> **Record excerpts**
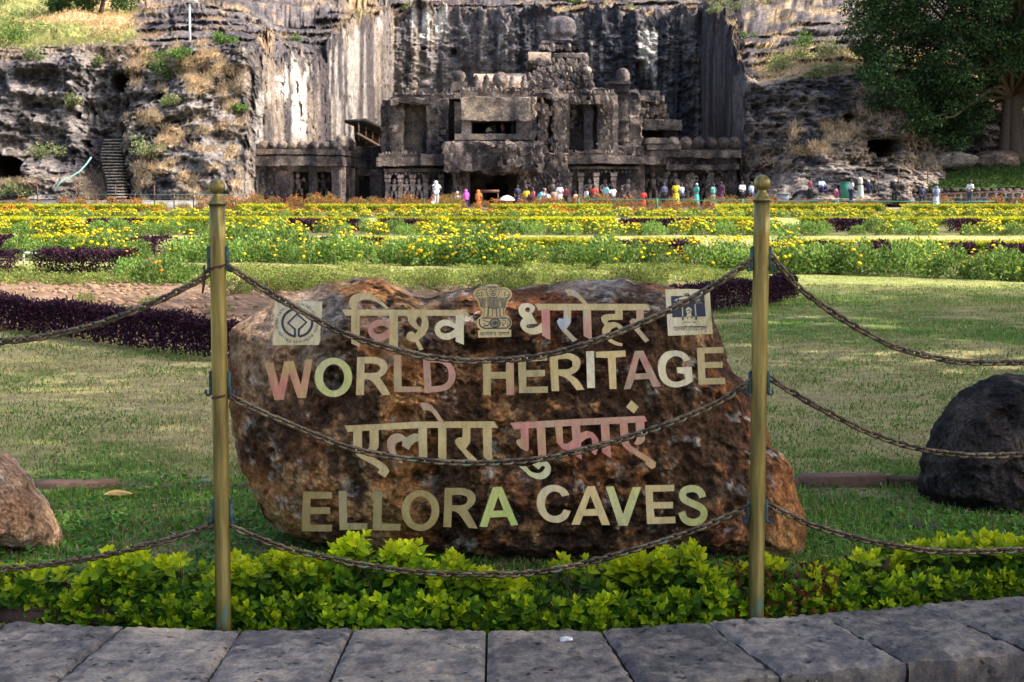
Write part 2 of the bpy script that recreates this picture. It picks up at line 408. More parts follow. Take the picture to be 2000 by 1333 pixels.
# caves and holes: carved deep
def hole(px, py, rx, ry, dep, p=2.5):
    wob = 1+.25*vn(np.stack([PXC*.06, PY*.06, 0*PXC], -1), 3)
    d = (np.abs((PXC-px)/rx)**p+np.abs((PY-py)/ry)**p)
    return dep*(1-sst(.75*wob, 1.05*wob, d))
rdep += hole(8, 330, 42, 26, 9)+hole(245, 165, 12, 20, 5)+hole(162, 228, 8, 7, 6)+hole(318, 188, 12, 9, 3)+hole(172, 282, 12, 8, 4)
rdep += hole(1722, 290, 34, 19, 10)+hole(1650, 235, 14, 12, 2)
for (a, b, c_, d_) in ((575, 172, 9, 14), (582, 215, 7, 18), (587, 240, 10, 6), (541, 165, 10, 7), (610, 250, 3, 4), (505, 240, 6, 14), (512, 235, 5, 12), (1250, 150, 10, 30), (827, 95, 5, 4), (885, 100, 6, 6)):
    rdep += hole(a, b, c_, d_, 1.6)
P1 = P0.copy(); P1[..., 1] += rdep
P1[..., 2] += (.35*w2+.5*w1)*nat*sst(5, 5.5, TT)*2
P1[..., 0] += (w2*.3)*nat
P1[..., 2] += sst(4.2, 4.95, TT)*(1-sst(5.15, 5.7, TT))*(1.1*w4+1.6*w2+.5*w5)*sst(470, 520, PXC)*(1-sst(1440, 1480, PXC))*.9
# colour
dark = np.array([.090, .082, .088]); mid = np.array([.215, .19, .18]); tan = np.array([.36, .265, .175]); pal = np.array([.33, .26, .20]); purp = np.array([.15, .125, .13])
cn = fbm(Q*np.array([.3, .3, .5]), 5, 71); cn2 = fbm(Q*np.array([.09, .09, .14]), 3, 81); st = fbm(Q*np.array([.9, .3, .05]), 4, 91); st2 = fbm(Q*np.array([2.6, .5, .09]), 3, 95)
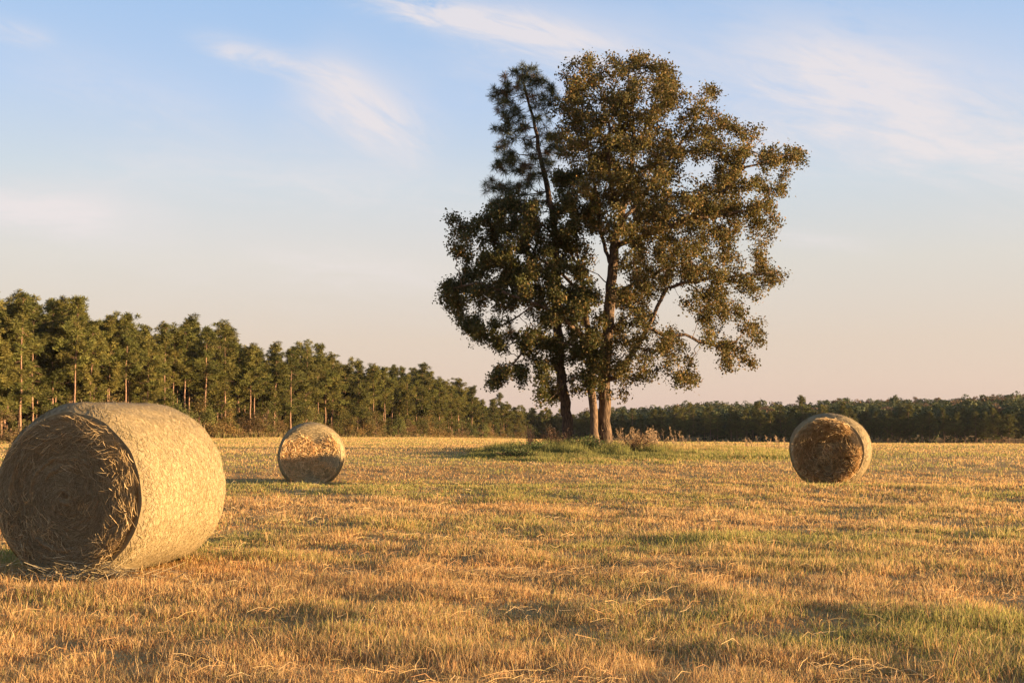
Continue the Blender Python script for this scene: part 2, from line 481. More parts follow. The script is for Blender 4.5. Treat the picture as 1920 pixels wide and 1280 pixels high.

> **Stated task**
What is the number of lines above that contain the string "script"? Answer with the number alone.

> **Result**
2